The case of Sandwell v. Sayer, 2022 BCSC 605[Sandwell] suggests that some modern courts may be pausing before accepting the doctrine of unconscionable procurement as part of the current law. The principle underlying the doctrine is that it would be unconscionable for someone to procure a gift from a donor who does not fully know and appreciate what they are doing.
In Sandwell, the plaintiff’s father had two children, a son and a daughter. The issue of unconscionable procurement was raised when the father transferred his interest in his home in Kelowna to his daughter as joint tenants.
The daughter found an executed transfer of the father’s home to his son for $1.00, which was never registered because of a note that read, “this transfer will not be used except with your consent or in the event that your health fails and there is no likelihood of your recovery.” The father claimed the daughter told him his son could take the property and leave the father with nothing.
The father and daughter attended the office of a notary after this concern was raised. It was not clear whether the daughter unduly influenced the father to attend the office of the notary, or if he went on his own accord. The notary had concerns about undue influence, which were recorded within his notes. To resolve his concerns, the notary met with the father alone to review the pros and cons of what was being contemplated. The father then called the notary and said he did not want to proceed with the transfer. A few days later, he called the notary back and changed his mind to say he did want to proceed with the transfer, and the daughter also emailed the notary to confirm this. The transfer was then registered.
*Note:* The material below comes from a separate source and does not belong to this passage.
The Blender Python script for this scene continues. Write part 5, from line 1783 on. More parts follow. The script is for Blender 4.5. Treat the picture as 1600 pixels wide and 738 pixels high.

The father subsequently argued this joint ownership should be set aside under the doctrine of unconscionable procurement. Justice Betton, however, disagreed. The court reasoned firstly that the defendant’s actions were not extreme enough for the court’s involvement. At most, the daughter only arranged the appointment with the notary and instilled fear that the son may take the father’s home. Secondly, the father didn’t present any evidence that indicated he misunderstood the impact of transferring the property into joint ownership.
In coming to this conclusion, Justice Betton stated, “I have real doubt about the place of the doctrine of unreasonable procurement in British Columbia law” [para 61].
In contrast to this decision, the doctrine has recently been applied in Ontario in the decision of Gefen v Gaertner 2019 ONSC 6015. We commented on this Ontario case in a previous blog you can find here: Unconscionable Procurement: An Old Doctrine Reawakened.
We will be following the application of the doctrine of unconscionable procurement in Canada as a result of these recent cases, which have presented opposing perspectives on its applicability.